1 In Bonner v. City of Prichard, 661 F.2d 1206, 1209 (11th Cir.1981) (en banc), the Eleventh Circuit adopted as binding precedent all decisions of the former Fifth Circuit handed down prior to the close of business on September 30, 1981. 12(b)(6) or [Rule] 56.’” Id. (quoting Williamson, 645 F.2d at 412-13). On a factual attack, “the trial court is free to weigh the evidence and satisfy itself as to the existence of its power

to hear the case.” Williamson, 645 F.2d at 412-13. A court should only rely on Rule 12(b)(1) “[i]f the facts necessary to sustain jurisdiction do not implicate the merits of plaintiff’s cause of action.” Morrison v. Amway Corp., 323 F.3d 920, 925 (11th Cir. 2003) (quoting Garcia v. Copenhaver, Bell & Assocs., 104 F.3d 1256, 1261 (11th Cir. 1997)). If a jurisdictional challenge implicates the merits of the underlying claim, “the proper course of action for the district court . . . is to find that

jurisdiction exists and deal with the [motion] as a direct attack on the merits of the plaintiff’s case. . . .” Id. (quoting Williamson, 645 F.2d at 415-16).
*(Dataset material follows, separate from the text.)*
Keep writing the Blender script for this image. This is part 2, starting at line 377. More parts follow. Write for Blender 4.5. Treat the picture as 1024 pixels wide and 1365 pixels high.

However, where a jurisdictional question is “inextricably intertwined” with the merits of the case, the issue should be resolved under Rule 56. Morrison, 323 F.3d at 927 (citing Lawrence, 919 F.2d at 1529).

Here, because Defendants do not challenge the sufficiency of Plaintiff’s Complaint but, rather, the existence of subject matter jurisdiction in fact, Defendants’ attack in this case is factual. See Myrick v. Dep’t of Veterans Affairs, 2017 WL 1074362, at *5 (M.D. Ala. Mar. 1, 2017); see also Mack v. United States, 2009 WL 3757522, at *1 (M.D. Ala. Nov. 9, 2009). However, Plaintiff argues—and Defendants concede—that “the question

of whether [Sanico] is an ‘employer’ for purposes of Title VII is a question related to the merits of Plaintiff’s claims.” (Doc. 17) at 2. Indeed, Defendants’ Motion to Dismiss challenges an essential element of Plaintiff’s underlying claim.